Tom Crane, general manager of High Point, N.C.-based Custom Finishers Inc. (CFI), a fixture and POP fabricator noted for its laser-cutting capabilities, favors Duron for its thinness and strength.

"The thickest panel you can get is one-quarter inch," he says. "So it's thin. We use it for a lot of laser-cut panels for POP components. We cut it to hold specialty hooks and hanging devices. It's also strong and less expensive than plastic. If you are thinking about using a blue acrylic panel for the back of a rack, you could go with blue painted hardboard, which is strong and rigid just like the plastic."

One recent CFI project for a sporting goods manufacturer called for printing a Duron panel with a life-size photograph of a Detroit Redwings hockey player holding up the Stanley Cup.

"We painted the Duron white and did a silk-screen print of the hockey player," Crane says. "Then we laser-cut a series of holes and slots in the panel. The holes were to mount the panel on a frame, andthe slots were to hang product."

CFI also uses Duron to simulate wood-grain panels with a gravure printing process. "We have cylinders that have photographs of different woods," Crane says. "It's an inexpensive alternative to pre-finished plywood. After the gravure process, we'll often screenprint signage messages and graphics right onto the simulated wood."

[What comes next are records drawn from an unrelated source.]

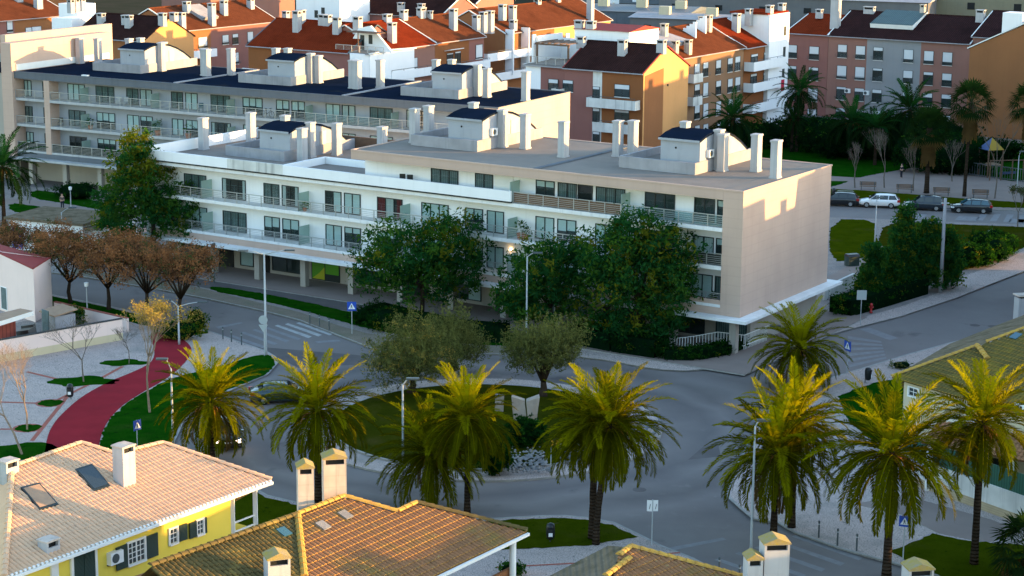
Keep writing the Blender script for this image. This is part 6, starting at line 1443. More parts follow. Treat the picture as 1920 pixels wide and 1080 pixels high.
mb = MB(); mb.box(0, L, -.15, .15, 0, .6); mb.obj('foot', 'cream', gw2, rz=rz); mb = MB(); mb.box(0, L, -.13, .13, .601, 1.7); mb.obj('wall', 'house_white', gw2, rz=rz); mb = MB(); mb.box(0, L+.03, -.17, .17, 1.701, 1.76); mb.obj('coping', 'gap_dark', gw2, rz=rz)
a, b = G(104, 590, .1), G(240, 622, .1); d = b-a; gw3 = thing('garden_wall', 'low white garden wall between the yard and the lawn by the road', 'wall', a); mb = MB(); mb.box(0, d.length, -.12, .12, 0, 1.1); mb.obj('wall', 'house_white', gw3, rz=math.atan2(d.y, d.x)); mb = MB(); mb.box(0, d.length, -.15, .15, 1.101, 1.15); mb.obj('coping', 'red_band', gw3, rz=math.atan2(d.y, d.x))
slab('yard', P2([(-40, 660), (60, 640), (225, 622), (236, 612), (104, 588), (60, 600), (-40, 620)], .12), .11, .15, 'cobble_grey', sm=0)
q = G(50, 640, .15); tb = thing('garden_sofa', 'black wicker garden sofa upended against the white house', 'sofa', q, RL)
mb = MB(); mb.obox((0, 0, .55), (1.0, 0, .25), (0, .3, .1), (-.12, 0, .42)); mb.obj('seat', 'plastic_black', tb); mb = MB(); mb.obox((-.2, .35, .8), (1.0, 0, .25), (0, .1, .05), (-.12, 0, .45)); mb.obj('backrest', 'plastic_black', tb)
# ---- white kiosk among the rusty trees
q = G(18, 466, .12); ks = thing('kiosk', 'white kiosk with dark openings and a flat brown roof behind the rusty trees', 'kiosk', q, R(-22))
mb = MB(); mb.box(0, 8.5, 0, 6, 0, 2.9, skip=''); mb.obj('wall', 'white_wall', ks); mb = MB(); mb.box(-.3, 8.8, -.3, 6.3, 2.9, 3.15); mb.obj('roof', 'tile_grey', ks)
for x0, x1, z0, z1 in ((.4, 1.6, .1, 2.2), (3.0, 4.4, .1, 2.0), (5.4, 6.4, 1., 2.1), (7.2, 8.2, .1, 2.1)): mb = MB(); mb.box(x0, x1, -.05, -.003, z0, z1); mb.obj('opening', 'sign_blue' if x0 < 1 else 'room_dark', ks)
for i, (x, y, s) in enumerate(((100, 470, 1.), (150, 458, .8))):
    q = G(x, y, .12); c = thing('kiosk', ['smaller white kiosk with a grey awning right of the brown roofed one', 'small grey roofed hut beneath the pointed evergreen'][i], 'kiosk', q, R(-22)); mb = MB(); mb.box(0, 5*s, 0, 4, 0, 2.5); mb.obj('wall', 'white_wall', c); mb = MB(); mb.box(-.3, 5*s+.3, -.8, 4.2, 2.5, 2.68); mb.obj('roof', 'tile_grey', c); mb = MB(); mb.box(.8, 2.4*s+.8, -.05, -.003, .8, 2.0); mb.obj('opening', 'room_dark', c)
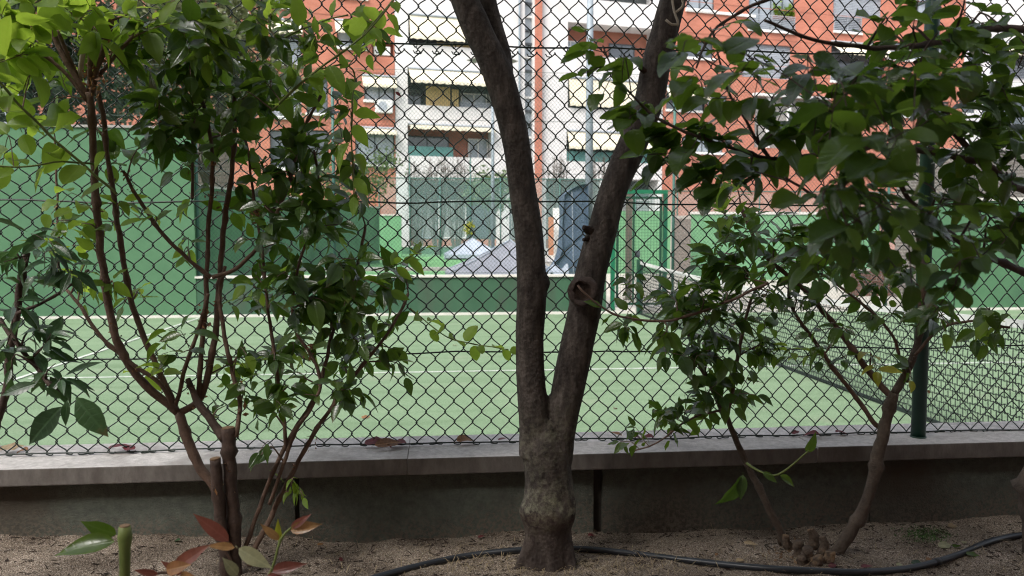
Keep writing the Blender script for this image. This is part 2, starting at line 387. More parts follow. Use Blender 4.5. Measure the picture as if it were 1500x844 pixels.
M['brick_grey'] = brick_mat('brick_grey', (0.14, 0.12, 0.11), (0.19, 0.165, 0.15), (0.27, 0.25, 0.23), 0.26, 0.075, 0.012)
M['brick_dark'] = noisy('brick_dark', (0.085, 0.042, 0.034), (0.14, 0.07, 0.055), 9, 0.9)
M['block_grey'] = noisy('block_grey', (0.145, 0.122, 0.108), (0.20, 0.17, 0.15), 6, 0.9)
M['mortar'] = noisy('mortar', (0.30, 0.28, 0.25), (0.38, 0.35, 0.32), 10, 0.95)
M['awning'] = noisy('awning', (0.66, 0.60, 0.46), (0.72, 0.66, 0.52), 3, 0.85, stretch=(14, 1, 0.4))
M['shutter'] = noisy('shutter', (0.30, 0.33, 0.37), (0.38, 0.41, 0.45), 4, 0.6)
M['frame_dark'] = noisy('frame_dark', (0.05, 0.06, 0.07), (0.08, 0.09, 0.1), 8, 0.5)
M['glass'] = noisy('glass', (0.05, 0.06, 0.075), (0.10, 0.115, 0.135), 0.8, 0.08, spec=0.9)
M['glass_light'] = noisy('glass_light', (0.22, 0.26, 0.3), (0.36, 0.4, 0.44), 0.7, 0.12, spec=0.8)
M['glass_grey'] = noisy('glass_grey', (0.22, 0.23, 0.225), (0.31, 0.315, 0.305), 0.7, 0.2, spec=0.7)
M['room_dark'] = noisy('room_dark', (0.05, 0.06, 0.06), (0.10, 0.11, 0.11), 1.0, 0.9)
M['cane'] = noisy('cane', (0.42, 0.30, 0.13), (0.55, 0.42, 0.2), 6, 0.9, stretch=(10, 1, 0.5))
M['teal_screen_solid'] = noisy('teal_screen_solid', (0.06, 0.16, 0.15), (0.09, 0.2, 0.19), 4, 0.9)
M['rubber'] = noisy('rubber', (0.012, 0.015, 0.019), (0.024, 0.028, 0.034), 30, 0.38, spec=0.5)
M['white_plastic'] = noisy('white_plastic', (0.62, 0.62, 0.6), (0.7, 0.7, 0.68), 5, 0.5)
M['yellow'] = noisy('yellow', (0.5, 0.4, 0.05), (0.6, 0.5, 0.08), 5, 0.6)
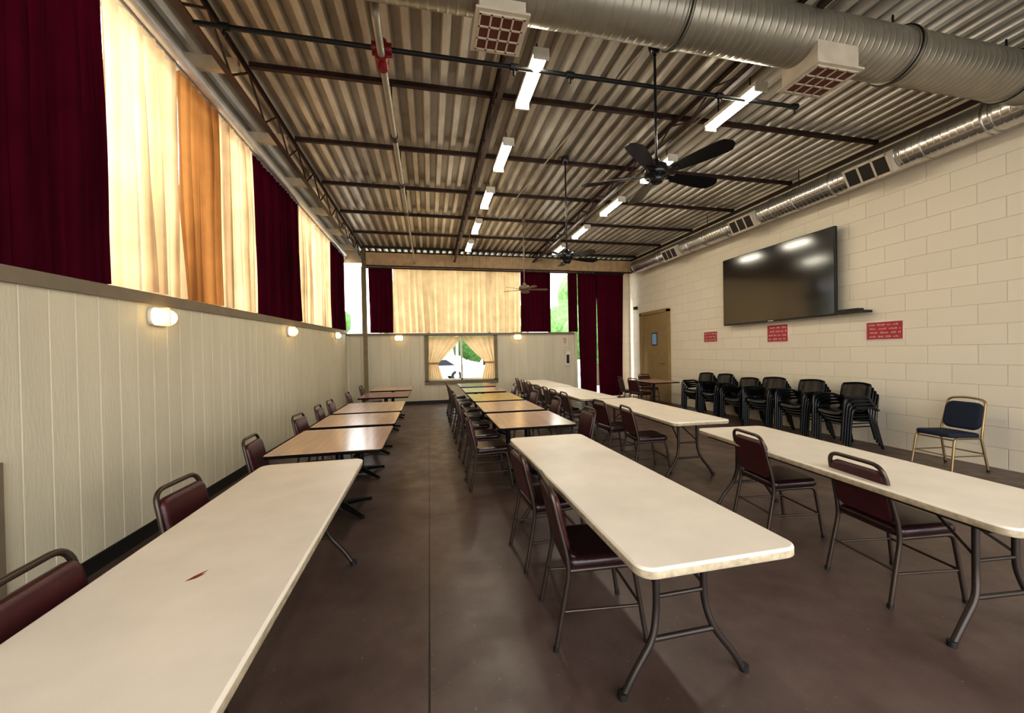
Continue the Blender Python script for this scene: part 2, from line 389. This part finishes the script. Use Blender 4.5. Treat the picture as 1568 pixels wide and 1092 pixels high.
# back window
b=MB()
for (x0,x1,z0,z1) in ((W0-.07,W1+.07,WZ1-.02,WZ1+.012),(W0-.09,W1+.09,WZ0-.1,WZ0+.03),(W0-.08,W0+.05,WZ0,WZ1),(W1-.05,W1+.08,WZ0,WZ1)):
    b.bb(x0,x1,YB-.05,YB+.125,z0,z1,'post')
b.bb(1.02,1.08,YB+.05,YB+.09,WZ0,WZ1,'white'); b.bb(W0,W1,YB+.05,YB+.09,WZ0+.03,WZ0+.08,'white')
b.make('window_1')
def swag(x_out,x_in,name):
    vs=[];fs=[];n=40;nz=24
    for j in range(nz+1):
        u=j/nz; z=WZ1-.04-(WZ1-WZ0-.1)*u
        if u<.62: k=1-(u/.62)**1.3*.72
        else: k=.28+ (u-.62)/.38*.14
        for i in range(n+1):
            t=i/n; x=x_out+(x_in-x_out)*k*t
            vs.append((x,YB-.075+.022*math.sin(t*34+u*1.5),z))
    for j in range(nz):
        for i in range(n): a=j*(n+1)+i; fs.append((a,a+1,a+n+2,a+n+1))
    b=MB(); b.add(vs,fs,'cream_back',True)
    zt=WZ1-.04-(WZ1-WZ0-.1)*.62
    b.bb(min(x_out,x_out+(x_in-x_out)*.3),max(x_out,x_out+(x_in-x_out)*.3),YB-.11,YB-.105,zt-.03,zt+.03,'cream_back')
    b.make(name)
swag(W0+.03,1.04,'tieback_curtain'); swag(W1-.03,1.06,'tieback_curtain')

# ------------------------------------------------------------------ door, signs, tv (right wall)
b=MB()
b.bb(XR-.05,XR-.002,10.42,11.90,0,2.76,'ochre')
b.bb(XR-.09,XR-.001,10.36,10.46,0,2.83,'ochre'); b.bb(XR-.09,XR-.001,11.86,11.96,0,2.83,'ochre'); b.bb(XR-.09,XR-.001,10.36,11.96,2.76,2.86,'ochre')
b.bb(XR-.058,XR-.045,10.98,11.28,1.75,2.15,'black'); b.bb(XR-.06,XR-.05,11.01,11.25,1.78,2.12,'glass_blue')
b.tube([(XR-.05,10.62,1.2),(XR-.12,10.62,1.2),(XR-.12,10.78,1.2)],.015,'gold')
b.make('door_1')
def sign(y0,y1,z0,z1,rows,seed):
    random.seed(seed); b=MB(); b.bb(XR-.012,XR-.001,y0,y1,z0,z1,'signwhite'); m=.012
    b.bb(XR-.014,XR-.011,y0+m,y1-m,z0+m,z1-m,'signred')
    h=(z1-z0-4*m)/rows
    for r in range(rows):
        zc=z1-2*m-h*(r+.5); y=y1-3*m-random.random()*.05
        while y>y0+4*m:
            w=min(random.uniform(.05,.12),y-y0-3*m)
            yy=y
            while yy>y-w+.008:
                b.bb(XR-.016,XR-.013,yy-.005,yy,zc-h*.22,zc+h*(.22 if random.random()<.6 else .06),'signwhite')
                if random.random()<.7: b.bb(XR-.016,XR-.013,yy-.012,yy,zc+h*.02,zc+h*.07,'signwhite')
                yy-=.019
            y-=w+.03
    b.make('wall_sign')
sign(8.42,8.91,H+.185,H+.46,3,1); sign(6.46,6.96,H+.126,H+.494,4,2); sign(4.52,5.04,H+.10,H+.40,4,3)
b=MB(); TY=6.70
T=Matrix.Translation((XR-.13,TY,H+1.33))@Matrix.Rotation(math.radians(-90),4,'Y')
b.cushion(1.56,2.62,.05,.02,'bezel',T=T,puff=False)
b.box((XR-.185,TY,H+1.34),(.004,2.58,1.51),'screen')
b.box((XR-.06,TY,H+1.34),(.12,.7,.5),'bezel'); 
b.box((XR-.186,TY,H+.567),(.006,.12,.015),'white')
b.make('wall_tv')
b=MB(); b.bb(XR-.2,XR-.002,4.95,5.42,H+.56,H+.60,'bezel'); b.bb(XR-.17,XR-.04,5.05,5.55,H+.60,H+.64,'bplastic'); b.tube([(XR-.08,5.2,H+.57),(XR-.08,5.5,H+.66),(XR-.08,5.55,H+.8)],.01,'black'); b.make('media_shelf')
b=MB(); b.bb(XR-.09,XR-.001,12.2,12.34,3.02,3.12,'bezel'); b.bb(XR-.11,XR-.09,12.22,12.32,3.03,3.11,'bplastic'); b.make('wall_speaker')
b=MB(); b.bb(4.62,4.78,YB-.10,YB-.008,1.15,1.62,'signwhite'); b.bb(4.65,4.75,YB-.105,YB-.099,1.2,1.5,'bezel'); b.make('fire_extinguisher_cabinet')
b=MB(); b.bb(4.55,4.72,YB-.02,YB-.008,1.82,2.12,'signwhite')
for i in range(5): b.bb(4.58,4.69,YB-.023,YB-.019,1.86+i*.05,1.88+i*.05,'signred')
b.make('wall_notice')
b=MB(); b.bb(XR-.015,XR-.001,12.1,12.22,1.3,1.5,'white'); b.bb(XR-.02,XR-.014,12.14,12.18,1.36,1.44,'signwhite'); b.make('light_switch')

# ------------------------------------------------------------------ ducts
b=MB(); yD,zD,rD=3.0,H+2.9,.23
b.tube([(x,yD,zD) for x in (-2.3,0,2,4,6,XR)],rD,'duct_x',36)
for x in (-1.2,2.15,2.2,4.6,4.68,6.2): b.tube([(x-.02,yD,zD),(x+.02,yD,zD)],rD+.012,'duct_x',36)
for x in (-1.2,2.15,4.6,6.2):
    b.tube([(x,yD+math.cos(a)*(rD+.018),zD+math.sin(a)*(rD+.018)) for a in [i*math.pi/16 for i in range(32)]],.008,'black',6,closed=True)
    b.tube([(x,yD,zD+rD),(x,yD,ZC+.01)],.01,'black',6)
def grille_down(b,x,y,z,w,d,nx,ny,fk,gk,h):
    b.bb(x-w/2,x+w/2,y-d/2,y+d/2,z+.03,z+h,fk)
    b.bb(x-w/2-.03,x+w/2+.03,y-d/2-.03,y+d/2+.03,z+.012,z+.03,fk)
    b.bb(x-w/2+.02,x+w/2-.02,y-d/2+.02,y+d/2-.02,z+.006,z+.013,gk)
    for i in range(nx+1): xx=x-w/2+.01+(w-.02)*i/nx; b.bb(xx-.007,xx+.007,y-d/2,y+d/2,z,z+.014,fk)
    for i in range(ny+1): yy=y-d/2+.01+(d-.02)*i/ny; b.bb(x-w/2,x+w/2,yy-.007,yy+.007,z,z+.014,fk)
grille_down(b,.60,3.08,H+2.56,.36,.36,4,3,'vent_frame','vent_dark',.3)
grille_down(b,3.68,3.0,H+2.52,.46,.36,4,3,'vent_frame','vent_dark',.34)
b.make('ceiling_duct')
b=MB(); xW,zW,rW=XR-.35,H+2.76,.20
b.tube([(xW,y,zW) for y in (YF+.3,0,3,6,9,11.7)],rW,'duct_y',32)
for y in (1.0,2.6,3.35,3.42,4.0,5.25,5.9,6.4,7.6,8.3,8.9,10.2,11.6): b.tube([(xW,y-.02,zW),(xW,y+.02,zW)],rW+.012,'duct_y',32)
for y in (1.5,3.38,5.9,8.3,10.6):
    b.tube([(xW,y,zW),(xW,y,ZC)],.008,'steel',6); b.tube([(xW,y,zW),(XR,y,zW)],.01,'steel',6)
for y in (4.6,7.0,9.5,2.0):
    T=Matrix.Translation((xW,y,zW))@Matrix.Rotation(math.radians(-28),4,'Y')
    L=.62
    b.bb(-rW-.07,-.05,-L/2,L/2,-.15,.15,'vent_frame',T)
    b.bb(-rW-.074,-rW-.069,-L/2+.03,L/2-.03,-.12,.12,'vent_black',T)
    for i in range(4):
        yy=-L/2+.02+(L-.04)*i/3; b.bb(-rW-.08,-rW-.068,yy-.014,yy+.014,-.15,.15,'vent_frame',T)
    for zz in (-.135,.135): b.bb(-rW-.08,-rW-.068,-L/2,L/2,zz-.018,zz+.018,'vent_frame',T)
    for i in range(9): zz=-.1+i*.025; b.bb(-rW-.077,-rW-.07,-L/2+.03,L/2-.03,zz,zz+.004,'bezel',T)
b.make('wall_duct')

# ------------------------------------------------------------------ lights
def fixture():
    b=MB(); L=.80
    b.bb(-.075,.075,-L/2,L/2,.03,.075,'white'); b.bb(-.08,.08,-L/2-.01,-L/2+.012,-.03,.075,'white'); b.bb(-.08,.08,L/2-.012,L/2+.01,-.03,.075,'white')
    ring=[]
    for yy in (-L/2+.012,L/2-.012):
        ring.append([(.068*math.cos(a),yy,.03-.055*math.sin(a)) for a in [math.pi*i/10 for i in range(11)]])
    n=11; b.add(ring[0]+ring[1],[(i,i+1,n+i+1,n+i) for i in range(n-1)],'lens',True)
    b.tube([(0,-.25,.07),(0,-.25,.23)],.008,'steel',6); b.tube([(0,.25,.07),(0,.25,.23)],.008,'steel',6)
    return b.make('fluorescent_light',mesh_only=True)
fm=fixture()
for x in (1.13,3.68):
    for y in (4.05,5.65,7.25,8.9,10.5):
        place('fluorescent_light',fm,(x,y,H+2.9))
b=MB()
for x in (1.13,3.68):
    b.tube([(x,YF,H+3.145),(x,YB-.3,H+3.145)],.014,'cable',8)
    for y in PY: b.tube([(x,y,H+3.14),(x,y,4.82)],.006,'cable',6)
b.make('ceiling_conduit')
def sconce():
    b=MB()
    T=Matrix.Rotation(math.radians(90),4,'Y')
    b.cushion(.17,.26,.03,.06,'white',T=T,puff=False)
    for s in (-1,1):
        rings=[]
        for i in range(9):
            a=math.pi/2*i/8; w=math.cos(a); d=math.sin(a)
            rings.append([(.03+.10*d,s*.062+y*w*.98,z*w) for y,z in rrect(.12,.16,.055)])
        rings[-1]=[(.13,s*.062+y*.05,z*.05) for y,z in rrect(.12,.16,.055)]
        b.layers(rings,'sconce')
    b.box((.065,0,0),(.09,.012,.17),'white')
    return b.make('wall_sconce',mesh_only=True)
sm=sconce()
for y,z in ((4.26,.40),(7.78,.47),(11.4,.57)): place('wall_sconce',sm,(XL+.001,y,H+z-.0))
for x in (-.93,2.94): place('wall_sconce',sm,(x,YB-.001,H+.54),rz=-math.pi/2)

# ------------------------------------------------------------------ sprinkler pipe
b=MB()
b.tube(rpath([(-.38,3.36,4.85),(-.38,3.36,H+2.8),(-.38,7.9,H+2.8)],.08),.034,'cable',12); b.tube([(-.38,7.9,H+2.8),(-.38,YB-.3,H+2.86)],.022,'cable',10)
for y in (5.2,6.6,7.9): b.tube([(-.38,y-.05,H+2.8),(-.38,y+.05,H+2.8)],.046,'steel',12)
b.tube([(-.38,7.9,H+2.8),(-.38,7.9,4.8)],.02,'cable',8)
yp=3.85
b.tube([(-1.93,yp,H+2.9),(4.4,yp,H+2.9)],.022,'black',10)
for x in (-1.7,.9,1.5,3.3,4.35): b.tube([(x-.04,yp,H+2.9),(x+.04,yp,H+2.9)],.034,'black',10); b.tube([(x,yp,H+2.9),(x,yp,H+2.82)],.013,'black',8)
b.tube([(-.38,yp,H+2.7),(-.38,yp,H+2.98)],.045,'red',12); b.tube([(-.47,yp,H+2.9),(-.29,yp,H+2.9)],.055,'red',12)
b.tube([(-.38,yp-.07,H+2.8),(-.38,yp+.07,H+2.8)],.06,'red',14)
for a in range(6):
    b.tube([(-.38+.09*math.cos(a*1.047),yp,H+2.84+.09*math.sin(a*1.047)),(-.38,yp,H+2.84)],.014,'red',6)
for y in PY[3:6]: b.tube([(-.38,y,H+2.8),(-.38,y,4.82)],.008,'steel',6)
b.make('sprinkler_pipe')
b=MB(); b.tube([(2.35,3.3,4.80),(2.0,6.2,4.80),(1.7,9.1,4.80)],.012,'cable',6); b.make('ceiling_conduit')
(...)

A more recent technique involves laminating the hardboard with paper printed with a wood-grain photograph. "We don't do that," Crane says. "But both techniques can look good. The choice of one of these methods over the other involves quantities. If you want 10 million sq. ft., you should probably do it with the paper laminate. If you want a one-time run of 5,000 or 10,000 sq. ft. of POP materials, then you should probably use our process."